Perfectionism is one of those character traits that is culturally accepted and even encouraged in our society of achievement and efficiency. It's often considered a strength in someone's character to set unrealistically high standards and work compulsively to achieve them. We reward high productivity and form our perceptions of people based on what they have accomplished. The other side of perfectionism, however, is that when our efforts fall short of the extremely high expectations we place on ourselves, we experience feelings of inadequacy, guilt, or shame. The other side of perfectionism is the deep sense of disappointment and frustration we feel towards ourselves and the decreased sense of self-worth after making a mistake. In pursuit of greater self-compassion, I began to more closely notice the shame I experience in my own life. In the past, it came from the grades I received in school or the papers I wrote in college. Today, it shows up when I feel like I'm falling short at work or feel that I'm being judged as incompetent. Although we may experience it differently, we all know the pains of shame. That heavy sinking feeling in the pits of our stomachs or the tightness in our chests. The tears that well up in our throat and eyes because we feel flawed and inadequate. The hollowness. An internal sense of "not-enoughness" or tinges of emptiness that come from how we judge our appearance, weight, mental health, addiction, gender, or race. It may not be work for you; maybe you experience shame as a mother, in comparing your childrearing abilities to the mothers you see on the screens of your telephone, or the mothers around you. Maybe you look in the mirror, at the size of your pants, or the weight on the scale, and feel this deep sense of embarrassment, dislike, or shame . This frustration and sense of not being good enough to measure up to society's unrealistic and false sense of beauty. Maybe you feel like a failure as a provider for your family, or maybe shame shows up when you think about trauma from your past. Shame is the fear we have about someone discovering who we really are and it's the secrets we keep about our deepest vulnerabilities. It is the effort and discomfort we place on ourselves to mask these feelings of 'not-okay.' I share my shame and try to write about yours because we need to know that it exists for all of us. Part of being human is about experiencing shame- and part of our growth is learning to be connected by it.
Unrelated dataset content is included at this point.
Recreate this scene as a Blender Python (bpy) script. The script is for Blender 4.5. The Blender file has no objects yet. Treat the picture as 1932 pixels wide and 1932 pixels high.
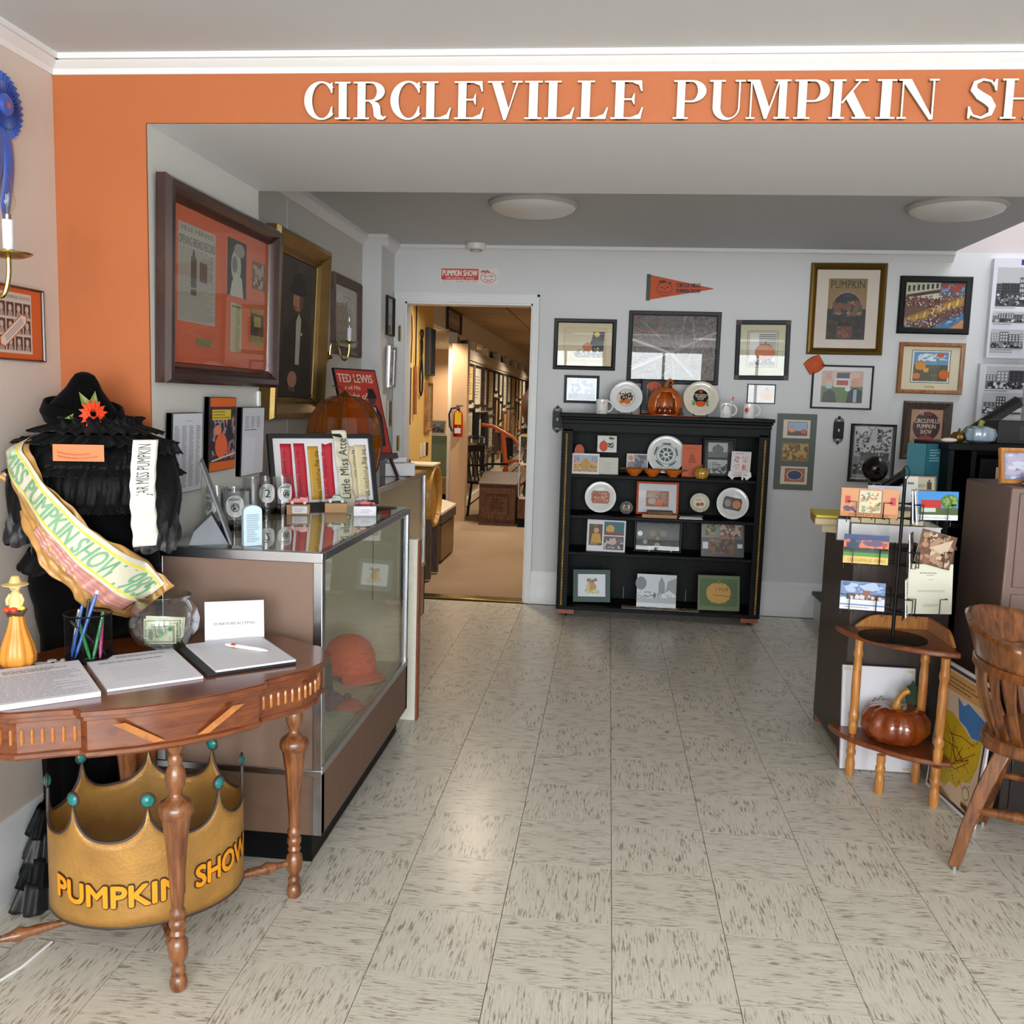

This is an invitation to be curious about how shame shows up in your life and why. This is a reminder about the importance of getting to know yourself in this way so that we can each begin to sense our individual suffering. So that we can start to understand the depth of pain caused by our feeling of not-enoughness, and so that we can turn to ourselves mindfully with kindness. Self-compassion is not a superficial dismissal of your pain or a "think positive" kind of attitude. It's an intentional recognition of your suffering. It's seeing the hurt and choosing to turn towards yourself in this moment- instead of away. Self-compassion is learning how to listen for both the inner critic and inner soother and choosing to befriend yourself in moments of disappointment and mistakes- rather than berate. Self-Compassion is about noticing misguided attempts to self-soothe through unhealthy behaviors and about learning gentler ways to approach ourselves instead. A comforting comment, recognition that your worth is not dependent on achievement, or validating how difficult moments can be. Self-compassion is about being able to fully inhabit the present moment and allowing yourself to feel what is yours to feel. To sit with the discomfort, to take a deep breath, and to name it.
The only way that we grow is to know what's planted inside. We must know what weeds to sort through, to treat, and to unroot. We must make room for the flowers that are ready to bloom inside. What I know is that sunlight is to flowers as self-compassion is to healing.